### Short task
Each line below is to be written out in full, exactly as shown.

### Extracted records

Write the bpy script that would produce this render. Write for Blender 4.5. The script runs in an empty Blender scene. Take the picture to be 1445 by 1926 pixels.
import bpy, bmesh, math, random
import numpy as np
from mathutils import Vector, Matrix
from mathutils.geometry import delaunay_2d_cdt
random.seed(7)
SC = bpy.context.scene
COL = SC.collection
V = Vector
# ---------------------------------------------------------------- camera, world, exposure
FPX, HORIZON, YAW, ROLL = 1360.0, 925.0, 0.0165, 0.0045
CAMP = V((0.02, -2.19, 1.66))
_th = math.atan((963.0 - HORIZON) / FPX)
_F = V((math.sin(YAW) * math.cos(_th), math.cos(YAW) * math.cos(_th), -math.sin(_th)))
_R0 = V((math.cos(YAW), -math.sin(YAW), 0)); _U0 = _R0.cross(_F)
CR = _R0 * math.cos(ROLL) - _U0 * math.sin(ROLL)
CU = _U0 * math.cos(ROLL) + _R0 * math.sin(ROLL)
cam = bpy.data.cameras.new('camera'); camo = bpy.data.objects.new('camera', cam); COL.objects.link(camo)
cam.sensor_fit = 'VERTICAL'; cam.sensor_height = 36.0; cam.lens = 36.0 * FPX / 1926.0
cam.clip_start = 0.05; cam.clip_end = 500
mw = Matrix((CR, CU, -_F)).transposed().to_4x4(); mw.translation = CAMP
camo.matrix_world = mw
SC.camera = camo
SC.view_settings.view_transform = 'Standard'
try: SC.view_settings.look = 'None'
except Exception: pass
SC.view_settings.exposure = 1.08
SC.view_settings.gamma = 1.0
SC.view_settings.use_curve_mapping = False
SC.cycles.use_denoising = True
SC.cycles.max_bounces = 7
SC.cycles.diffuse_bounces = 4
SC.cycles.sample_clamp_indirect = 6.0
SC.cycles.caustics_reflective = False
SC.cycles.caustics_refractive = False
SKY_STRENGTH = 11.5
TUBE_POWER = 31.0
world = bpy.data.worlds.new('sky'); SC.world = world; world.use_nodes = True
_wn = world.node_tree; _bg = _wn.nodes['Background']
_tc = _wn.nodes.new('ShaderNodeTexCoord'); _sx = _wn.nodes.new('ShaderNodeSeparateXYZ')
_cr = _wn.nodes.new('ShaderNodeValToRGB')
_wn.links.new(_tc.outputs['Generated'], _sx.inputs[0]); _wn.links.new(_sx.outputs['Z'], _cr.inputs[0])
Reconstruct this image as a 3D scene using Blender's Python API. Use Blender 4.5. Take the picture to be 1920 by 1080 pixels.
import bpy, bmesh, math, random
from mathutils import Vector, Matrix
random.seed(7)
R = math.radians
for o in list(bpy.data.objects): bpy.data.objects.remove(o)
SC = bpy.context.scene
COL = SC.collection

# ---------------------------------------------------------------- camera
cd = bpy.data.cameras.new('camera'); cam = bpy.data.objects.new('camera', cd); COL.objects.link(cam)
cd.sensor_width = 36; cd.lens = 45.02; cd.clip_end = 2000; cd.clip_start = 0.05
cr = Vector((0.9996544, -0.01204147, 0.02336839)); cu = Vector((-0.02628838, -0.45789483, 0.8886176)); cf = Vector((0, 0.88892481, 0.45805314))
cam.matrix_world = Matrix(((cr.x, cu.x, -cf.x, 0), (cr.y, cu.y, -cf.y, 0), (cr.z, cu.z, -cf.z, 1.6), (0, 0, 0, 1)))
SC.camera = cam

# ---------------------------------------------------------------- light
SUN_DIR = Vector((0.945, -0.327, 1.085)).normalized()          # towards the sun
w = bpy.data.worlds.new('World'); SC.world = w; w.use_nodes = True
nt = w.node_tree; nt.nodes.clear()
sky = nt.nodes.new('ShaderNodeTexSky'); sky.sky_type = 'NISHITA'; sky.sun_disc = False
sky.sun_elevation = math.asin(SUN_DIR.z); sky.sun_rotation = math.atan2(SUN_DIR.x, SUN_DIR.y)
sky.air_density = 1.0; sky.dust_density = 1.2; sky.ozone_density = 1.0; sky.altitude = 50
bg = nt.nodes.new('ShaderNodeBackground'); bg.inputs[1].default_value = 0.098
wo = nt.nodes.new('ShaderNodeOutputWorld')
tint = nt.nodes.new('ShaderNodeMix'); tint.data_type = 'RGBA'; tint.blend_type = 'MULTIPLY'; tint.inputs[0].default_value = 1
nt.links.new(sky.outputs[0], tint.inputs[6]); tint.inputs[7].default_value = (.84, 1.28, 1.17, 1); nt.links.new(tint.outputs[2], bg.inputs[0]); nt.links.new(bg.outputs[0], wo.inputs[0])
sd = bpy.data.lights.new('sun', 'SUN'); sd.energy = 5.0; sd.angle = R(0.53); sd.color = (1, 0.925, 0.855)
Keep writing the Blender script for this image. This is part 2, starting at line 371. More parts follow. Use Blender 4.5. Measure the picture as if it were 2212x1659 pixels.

### Response
Write the bpy script that would produce this render. Write for Blender 4.5. The script runs in an empty Blender scene. Take the picture to be 1445 by 1926 pixels.
import bpy, bmesh, math, random
import numpy as np
from mathutils import Vector, Matrix
from mathutils.geometry import delaunay_2d_cdt
random.seed(7)
SC = bpy.context.scene
COL = SC.collection
V = Vector
# ---------------------------------------------------------------- camera, world, exposure
FPX, HORIZON, YAW, ROLL = 1360.0, 925.0, 0.0165, 0.0045
CAMP = V((0.02, -2.19, 1.66))
_th = math.atan((963.0 - HORIZON) / FPX)
_F = V((math.sin(YAW) * math.cos(_th), math.cos(YAW) * math.cos(_th), -math.sin(_th)))
_R0 = V((math.cos(YAW), -math.sin(YAW), 0)); _U0 = _R0.cross(_F)
CR = _R0 * math.cos(ROLL) - _U0 * math.sin(ROLL)
CU = _U0 * math.cos(ROLL) + _R0 * math.sin(ROLL)
cam = bpy.data.cameras.new('camera'); camo = bpy.data.objects.new('camera', cam); COL.objects.link(camo)
cam.sensor_fit = 'VERTICAL'; cam.sensor_height = 36.0; cam.lens = 36.0 * FPX / 1926.0
cam.clip_start = 0.05; cam.clip_end = 500
mw = Matrix((CR, CU, -_F)).transposed().to_4x4(); mw.translation = CAMP
camo.matrix_world = mw
SC.camera = camo
SC.view_settings.view_transform = 'Standard'
try: SC.view_settings.look = 'None'
except Exception: pass
SC.view_settings.exposure = 1.08
SC.view_settings.gamma = 1.0
SC.view_settings.use_curve_mapping = False
SC.cycles.use_denoising = True
SC.cycles.max_bounces = 7
SC.cycles.diffuse_bounces = 4
SC.cycles.sample_clamp_indirect = 6.0
SC.cycles.caustics_reflective = False
SC.cycles.caustics_refractive = False
SKY_STRENGTH = 11.5
TUBE_POWER = 31.0
world = bpy.data.worlds.new('sky'); SC.world = world; world.use_nodes = True
_wn = world.node_tree; _bg = _wn.nodes['Background']
_tc = _wn.nodes.new('ShaderNodeTexCoord'); _sx = _wn.nodes.new('ShaderNodeSeparateXYZ')
_cr = _wn.nodes.new('ShaderNodeValToRGB')
_wn.links.new(_tc.outputs['Generated'], _sx.inputs[0]); _wn.links.new(_sx.outputs['Z'], _cr.inputs[0])
Reconstruct this image as a 3D scene using Blender's Python API. Use Blender 4.5. Take the picture to be 1920 by 1080 pixels.
import bpy, bmesh, math, random
from mathutils import Vector, Matrix
random.seed(7)
R = math.radians
for o in list(bpy.data.objects): bpy.data.objects.remove(o)
SC = bpy.context.scene
COL = SC.collection

# ---------------------------------------------------------------- camera
cd = bpy.data.cameras.new('camera'); cam = bpy.data.objects.new('camera', cd); COL.objects.link(cam)
cd.sensor_width = 36; cd.lens = 45.02; cd.clip_end = 2000; cd.clip_start = 0.05
cr = Vector((0.9996544, -0.01204147, 0.02336839)); cu = Vector((-0.02628838, -0.45789483, 0.8886176)); cf = Vector((0, 0.88892481, 0.45805314))
cam.matrix_world = Matrix(((cr.x, cu.x, -cf.x, 0), (cr.y, cu.y, -cf.y, 0), (cr.z, cu.z, -cf.z, 1.6), (0, 0, 0, 1)))
SC.camera = cam

# ---------------------------------------------------------------- light
SUN_DIR = Vector((0.945, -0.327, 1.085)).normalized()          # towards the sun
w = bpy.data.worlds.new('World'); SC.world = w; w.use_nodes = True
nt = w.node_tree; nt.nodes.clear()
sky = nt.nodes.new('ShaderNodeTexSky'); sky.sky_type = 'NISHITA'; sky.sun_disc = False
sky.sun_elevation = math.asin(SUN_DIR.z); sky.sun_rotation = math.atan2(SUN_DIR.x, SUN_DIR.y)
sky.air_density = 1.0; sky.dust_density = 1.2; sky.ozone_density = 1.0; sky.altitude = 50
bg = nt.nodes.new('ShaderNodeBackground'); bg.inputs[1].default_value = 0.098
wo = nt.nodes.new('ShaderNodeOutputWorld')
tint = nt.nodes.new('ShaderNodeMix'); tint.data_type = 'RGBA'; tint.blend_type = 'MULTIPLY'; tint.inputs[0].default_value = 1
nt.links.new(sky.outputs[0], tint.inputs[6]); tint.inputs[7].default_value = (.84, 1.28, 1.17, 1); nt.links.new(tint.outputs[2], bg.inputs[0]); nt.links.new(bg.outputs[0], wo.inputs[0])
sd = bpy.data.lights.new('sun', 'SUN'); sd.energy = 5.0; sd.angle = R(0.53); sd.color = (1, 0.925, 0.855)
Keep writing the Blender script for this image. This is part 2, starting at line 371. More parts follow. Use Blender 4.5. Measure the picture as if it were 2212x1659 pixels.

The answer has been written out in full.